School of Rock


It's been a while since Hollywood's produced a validly funny and entertaining kid's movie that adults will probably enjoy more than the children. School Of Rock is a testament to the power of Rock-n-Roll, and a zany one at that. Set somewhere in suburban New York, the story opens with Dewey Finn (Tenacious D's Jack Black), an unsuccessful rock musician getting kicked out of his own band. To make matters worse his roommate Ned (Mike White: Orange County ), himself a failed former musician, is hounding him for rent money. After being told to get a job or get thrown out, Dewey fraudulently accepts a substitute teacher position at a prestigious prep school.

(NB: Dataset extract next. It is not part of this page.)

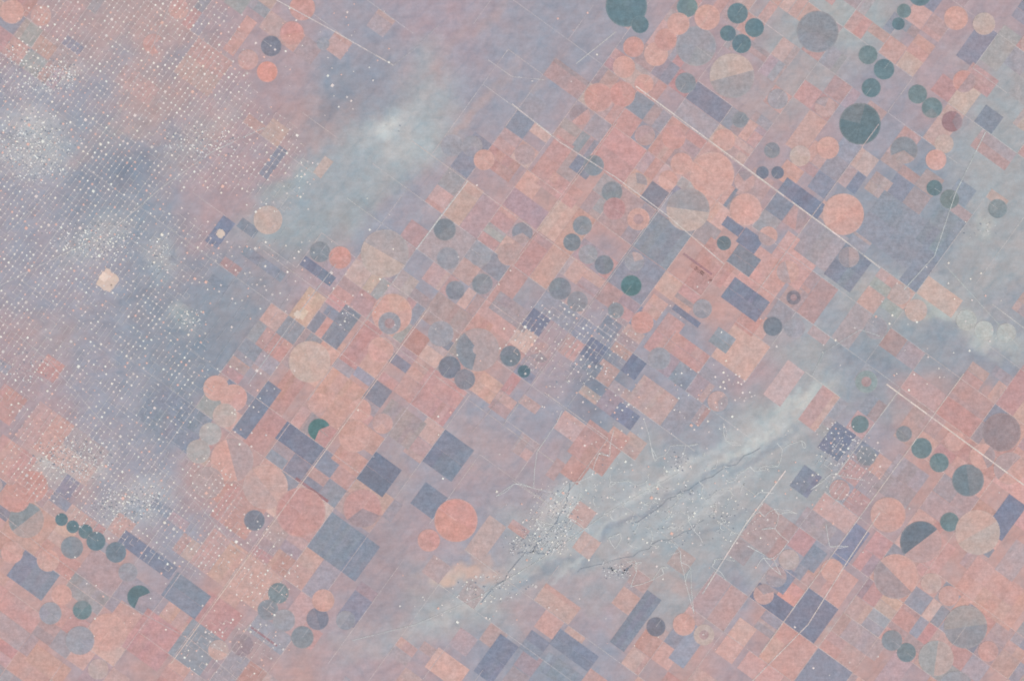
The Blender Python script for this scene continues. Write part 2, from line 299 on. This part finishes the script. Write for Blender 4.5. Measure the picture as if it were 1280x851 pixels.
for (x,y) in rpiv:
    if -30<x<1310 and -30<y<880 and all(math.hypot(x-c[0],y-c[1])>c[2]+13 for c in Cc):
        base=random.choice([PKc,RDc,TNc,GY,PKc,RDc,(178,152,152)]); Cc.append((x,y,12.8,mixc(base,G(x,y),.35),random.choice([0,0,1])))
for k,c in enumerate(Cc):
    x,y,r,col=c[:4]; mode=c[4] if len(c)>4 else 0
    b=Batch(); n=48; rings=[0,.22,.45,.7,.94,1.0]
    a0=random.uniform(0,2*math.pi); span=random.choice([.5,.5,.25,.33])*2*math.pi
    alt=mixc(col,random.choice([(204,162,153),(150,147,157),(130,133,146)]) ,.5)
    if mode==0: alt=jit(col,2.6)
    if mode==4: alt=mixc(col,(176,152,154),.22)
    if mode==5: alt=(182,151,150); a0=-.75; span=math.pi
    if mode==6: alt=(134,137,147); a0=1.75; span=2.3
    wedge=[0]*n
    if random.random()<.5:
        s=random.randint(0,n)
        for q in range(random.randint(2,10)): wedge[(s+q)%n]=random.gauss(0,2.5)
    for i in range(len(rings)-1):
        ro,ri=rings[i+1]*r,rings[i]*r; rj=random.gauss(0,1.1)
        for q in range(n):
            t0=2*math.pi*q/n;t1=2*math.pi*(q+1)/n
            if mode==3 and not (0<= (t0-1.9)%(2*math.pi) <3.9): continue
            cc=col
            if mode in(0,1,4,5) and ((t0-a0)%(2*math.pi))<span: cc=alt
            if mode==6 and ((t0-a0)%(2*math.pi))<span and ri>.2*r: cc=alt
            if mode==2 and ri<r*.45: cc=mixc(col,(172,142,145),.8)
            cc=tuple(v+rj+wedge[q] for v in cc)
            if i==len(rings)-2: cc=mixc(cc,(192,175,171),.18)
            if i==0: P=[W(x,y),W(x+ro*math.cos(t0),y+ro*math.sin(t0)),W(x+ro*math.cos(t1),y+ro*math.sin(t1))]
            else: P=[W(x+ri*math.cos(t0),y+ri*math.sin(t0)),W(x+ro*math.cos(t0),y+ro*math.sin(t0)),W(x+ro*math.cos(t1),y+ro*math.sin(t1)),W(x+ri*math.cos(t1),y+ri*math.sin(t1))]
            b.poly(P,cc)
    if random.random()<.45:
        t=TH+random.choice([0,.5,1,1.5])*math.pi
        b.line([(x,y),(x+r*math.cos(t),y+r*math.sin(t))],.5,mixc(col,(205,191,186),.45),z=.006)
    b.build('center_pivot_field',M_field,.15+.0005*k)
# ---------- roads ----------
RC=(204,194,191); roads=[([(345,0),(415,38),(492,82)],1.2,RC),([(492,82),(520,60),(548,32)],.7,(178,175,180)),([(770,40),(745,60),(720,80)],.9,(196,193,192)),([(610,75),(640,96),(680,100)],.7,(192,186,187)),
([(640,130),(700,178),(770,222),(835,270),(905,330)],1.2,RC),([(795,108),(930,208),(1060,304),(1100,335)],1.5,(212,200,194)),([(1108,480),(1280,606)],1.7,(214,204,196)),([(1125,487),(1085,540),(1040,600)],1.0,(196,191,189)),
([(1232,165),(1195,240),(1168,320),(1130,362)],1.0,(190,193,192)),([(982,588),(932,655),(878,742)],1.6,(214,205,200)),([(585,226),(520,312)],1.3,(202,199,199)),([(520,312),(440,425),(385,500)],.8,(188,180,183)),
([uv2xy(660,-5),uv2xy(660,545)],1.2,(208,187,180)),([uv2xy(821,-300),uv2xy(821,60)],.8,(194,182,182)),([uv2xy(714,-330),uv2xy(714,-100)],.8,(198,178,174)),
([uv2xy(980,-520),uv2xy(980,-260)],.8,(198,180,177)),([uv2xy(520,-160),uv2xy(800,-160)],.8,(198,182,179)),([uv2xy(450,60),uv2xy(900,60)],.7,(192,179,178)),
([uv2xy(1249,-330),uv2xy(1249,100)],1.1,(204,190,185)),([(0,357),(70,322),(135,292),(200,236),(265,190),(330,160)],1.1,(190,186,188)),([(0,300),(90,215),(150,140),(190,60),(215,0)],.7,(184,179,181)),
([(310,480),(360,410),(420,330)],.9,(186,185,188)),([(1015,470),(1030,440),(1075,412),(1100,420)],.7,(182,185,187)),([(440,800),(520,780),(600,745),(690,690),(760,640),(850,590)],.7,(196,197,197)),
([(1100,640),(1060,700),(1010,780),(940,851)],1.2,(210,196,191)),([(0,640),(60,690),(130,740),(240,800),(300,851)],.7,(190,178,178)),([(680,490),(760,548),(700,630)],.8,(198,185,183)),
([(640,480),(590,540)],.6,(190,173,173)),([(640,600),(700,640)],.6,(198,191,189)),([(0,400),(60,450),(130,530),(230,610),(300,690)],.7,(186,180,183)),([(1240,380),(1280,410)],.9,(196,193,190)),([(1180,330),(1280,440)],.7,(180,183,183))]
for k,(p,w,c) in enumerate(roads):
    b=Batch(); b.line(p,w,c,fade=.1); b.build('road',M_road,.28+.002*k)
# ---------- oil well pads ----------
EL=[(160,55,125,78,.95),(100,150,155,105,1),(60,260,120,110,1),(210,120,95,65,.85),(280,180,85,50,.85),(190,320,80,55,.55),(50,400,95,95,.8),(130,480,120,95,.6),(90,570,75,55,1),(190,620,100,55,.8),
(240,670,60,45,.7),(160,420,90,60,.55),(345,215,50,50,.35),(300,340,110,45,.2),(350,410,70,50,.1),(330,710,40,55,.35),(310,490,30,70,.15),(715,425,75,45,.5),(740,500,70,60,.28),(870,500,60,40,.2),
(1062,585,38,42,.6),(850,640,130,75,.14),(690,650,35,45,.4),(410,60,80,70,.10),(180,740,100,60,.08),(420,380,70,40,.1),(1045,560,30,36,.3),(700,50,80,50,.015),(1000,600,60,60,.12),(1150,420,130,80,.05),(290,810,60,40,.35),(600,740,100,40,.12),(640,420,300,200,.01),(1000,700,300,150,.01)]
def dens(x,y):
    d=0
    for cx,cy,rx,ry,s in EL:
        q=((x-cx)/rx)**2+((y-cy)/ry)**2
        if q<1.6: d=max(d,s*min(1,(1.6-q)/.8))
    return d
pads=Batch(); tr=Batch(); tanks=Batch()
S=6.7
for i in range(-10,330):
    for j in range(-200,180):
        u=-80+i*S; v=-960+(j+200)*S
        x,y=uv2xy(u,v)
        if not(-40<x<1320 and -40<y<890): continue
        d=dens(x,y)
        n=float(vnoise(np.array([x+900.]),np.array([y+900.]),34,77)[0])+float(vnoise(np.array([x+900.]),np.array([y+900.]),12,78)[0])*.5
        d2=d*(1+1.2*n)
        if x<420 and 280<y<460 and x>180 and random.random()<.6 and i%2==0:
            x2,y2=uv2xy(u,v+S); tr.line([(x,y),(x2,y2)],.5,mixc(G(x,y),(212,209,211),.38),z=.002)
        if d<=0: continue
        if random.random()<d2:
            jt=.45 if d>.4 else 1.5
            jx,jy=x+random.gauss(0,jt),y+random.gauss(0,jt); s=random.choice([.9,1.2,1.4,1.6,1.8,2.1,1.3])
            if random.random()<.015: s=3.0
            wv=random.random(); c=mixc((200,191,191),(238,228,221),wv)
            if random.random()<.2: c=(220,182,170)
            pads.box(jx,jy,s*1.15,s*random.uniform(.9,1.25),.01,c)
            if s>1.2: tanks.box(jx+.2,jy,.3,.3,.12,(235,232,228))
        if d>.3 and random.random()<min(.9,d2):
            x2,y2=uv2xy(u,v+S); tr.line([(x,y),(x2,y2)],.6,mixc(G(x,y),(224,216,212),.5))
        if d>.3 and random.random()<.35:
            x2,y2=uv2xy(u+S,v); tr.line([(x,y),(x2,y2)],.5,mixc(G(x,y),(224,216,212),.42),z=.004)
tr.build('well_access_roads',M_road,.37); pads.build('oil_well_pads',M_pad,.39); tanks.build('oil_storage_tanks',M_roof,.41)
# ---------- towns ----------
TW=[(45,185,55,45,640,36),(70,95,35,20,260,30),(120,300,60,24,380,-30),(90,572,50,28,420,30),(165,630,50,26,340,30),(200,320,18,26,100,36),(700,650,20,40,170,60),(665,680,36,18,180,-35),(770,712,24,12,90,0),
(1050,560,28,34,100,36),(735,470,40,30,50,36),(30,460,30,20,80,0),(250,180,60,26,200,-30),(240,400,16,16,70,36),(490,165,14,9,8,0),(850,575,20,16,50,30),(20,90,40,40,180,36),(760,600,40,30,50,0),(1215,285,30,14,34,0),(430,395,14,20,30,36),(860,640,90,40,200,0),(620,735,50,20,70,0)]
for cx,cy,rx,ry,n,a in TW:
    b=Batch()
    for q in range(n):
        r=math.sqrt(random.random())*1.2; t=random.uniform(0,2*math.pi); r*=random.uniform(.5,1)
        x=cx+rx*r*math.cos(t); y=cy+ry*r*math.sin(t); s=random.choice([.5,.7,.9,1.1,1.5])
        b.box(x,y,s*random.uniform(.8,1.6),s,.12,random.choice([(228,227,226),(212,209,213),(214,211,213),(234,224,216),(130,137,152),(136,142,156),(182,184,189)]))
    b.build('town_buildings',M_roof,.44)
lr=Batch(); P=[(random.gauss(850,85),random.gauss(640,48)) for _ in range(210)]
for p in P:
    q=sorted(P,key=lambda t:(t[0]-p[0])**2+(t[1]-p[1])**2)
    for k in (1,2) if random.random()<.35 else (1,):
        mx=(p[0]+q[k][0])/2+random.gauss(0,1.5); my=(p[1]+q[k][1])/2+random.gauss(0,1.5); lr.line([p,(mx,my),q[k]],.65,(202,202,202),z=random.random()*.004)
lr.build('lease_roads',M_road,.36)
def meander(pts,amp,n=9):
    o=[]
    for a,b in zip(pts,pts[1:]):
        for k in range(n):
            t=k/n; o.append((a[0]+(b[0]-a[0])*t+random.gauss(0,amp),a[1]+(b[1]-a[1])*t+random.gauss(0,amp)))
    return o+[pts[-1]]
for p,w in (([(600,752),(665,688),(705,640),(715,600)],1.0),([(650,690),(690,690)],1.4),([(760,710),(780,715),(790,705)],1.6),([(790,655),(860,610),(950,560)],.8),([(720,715),(800,690),(880,650)],.7)):
    b=Batch(); b.line(meander(p,1.6),w,(132,139,151),fade=.15); b.build('creek',M_field,.26)
def blob(name,cx,cy,r,col,z,sq=.8):
    b=Batch(); n=22; P=[]
    for i in range(n):
        t=2*math.pi*i/n; rr=r*(1+random.uniform(-.14,.14))/max(abs(math.cos(t-TH)),abs(math.sin(t-TH)))**sq*.85
        P.append((cx+rr*math.cos(t),cy+rr*math.sin(t)))
    for i in range(n): b.poly([W(cx,cy),W(*P[i]),W(*P[(i+1)%n])],jit(col,2))
    b.build(name,M_ter,z)
blob('quarry_clearing',135,351,14,(211,187,176),.40); blob('quarry_clearing',130,346,6,(222,206,195),.43)
blob('quarry_clearing',276,292,6,(211,188,176),.41); blob('quarry_clearing',372,393,5,(213,192,180),.42)

# ---------- light, sky, camera ----------
w=bpy.data.worlds.new('World'); bpy.context.scene.world=w; w.use_nodes=True
nt=w.node_tree; bg=nt.nodes['Background']; sk=nt.nodes.new('ShaderNodeTexSky'); sk.sky_type='NISHITA'; sk.sun_disc=False
EL_=math.radians(55); AZ=math.radians(140)
sk.sun_elevation=EL_; sk.sun_rotation=AZ; nt.links.new(sk.outputs[0],bg.inputs[0]); bg.inputs[1].default_value=.05
sl=bpy.data.lights.new('sun','SUN'); sl.energy=3.2; sl.angle=math.radians(.5); sl.color=(1,.97,.93)
so=bpy.data.objects.new('sun',sl); bpy.context.collection.objects.link(so)
from mathutils import Vector
d=Vector((math.sin(AZ)*math.cos(EL_),math.cos(AZ)*math.cos(EL_),math.sin(EL_)))
so.rotation_euler=d.to_track_quat('Z','Y').to_euler(); so.location=d*1500
cam=bpy.data.cameras.new('camera'); co=bpy.data.objects.new('camera',cam); bpy.context.collection.objects.link(co)
co.location=(0,0,3000); cam.sensor_width=36; cam.lens=36*3000/1280; cam.clip_start=10; cam.clip_end=300000
cam.dof.use_dof=True; cam.dof.focus_distance=1000; cam.dof.aperture_fstop=.11
bpy.context.scene.camera=co
sc=bpy.context.scene; sc.view_settings.view_transform='Standard'; sc.view_settings.look='None'; sc.view_settings.exposure=0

Here is where things start to get funny. Dewey meets his class containing some notable alumni such as Summer (Miranda Cosgrove), a child who is too assertive for her own good; Zack (Joey Gaydos), the next Steve Vai; the introverted Lawrence (Robert Tsai); Tamika (Maryam Hassan), a girl with some golden pipes; and Billy (Brian Falduto) who is destined to be the next Karl Lagerfeld. Dewey's plan is to transform these studious wee ones into a music group worthy of winning the "Battle of the Bands", and this is where the bulk of the comedy develops. The problem though is not a lack of talent or desire to learn but hard-nosed principal Rosalie Mullins (Joan Cusack). She, as well as the parents who shell out $15,000 a year in tuition, want the children to learn the three R's, intercultural studies, and to limit their musical instruction to1 hour per week of classical material.

Mullins it turns out is not really the bitch everyone thinks she is, especially after she gets a few drinks in her. (Sounds like someone I know.) Of course Dewey has to take measures to ensure the development of their band remains a secret; he soundproofs the room, hides equipment, and disguises the rock and roll music as homework assignments. The kids and Dewey also come up with some clever ways to get into the competition and escape from Mullins' domain.

You'll have no problem telling where this movie is going or how it will end, but that won't stop you from enjoying it. The movie is very funny, and at times silly.... but never in a so-cute-it'll-make-you- wanna-puke way. There is no serious underlying subtext, but it subtly hinted that parents don't know about some of the things their kids' interests or abilities. School of Rock has a Bad News Bears feel to it, and that's actually good news.

Jack Black's passionate portrayal of the musically consumed Dewey is fantastic. He made you feel in his obsession for rock music, and you believed him when he said that "He served the world by rocking". He not only reminds you of those long haired head-banging garage-band kids in high-school who swore they'd be the next AC/DC, but also of the few who still felt that way when you met them 10 years later at the reunion. Then there are the youngsters who were at the heart of the band, dream, and the movie. My favorite character and probably best young actor was Cosgrove, who was named the band's manager. Also noteworthy was Maryam Hassan, the soft-spoken back-up singer who gave the comedy some pause when she talked about her weight problem. Of course, how can I not mention Joan Cusack, one of my favorite actresses (despite her lisp) who went together rather well with Black.

School of Rock is a great little movie and I recommend that you see it, even if Rock-n-Roll isn't up your alley. Even if you hate kids. Even if you're one of those rockers still waiting to make it big.

Grade: A+

Notes: PG-13 rating was unwarranted.

Czarina's Caustic Comment or Captious Compliment: This School definitely rocks.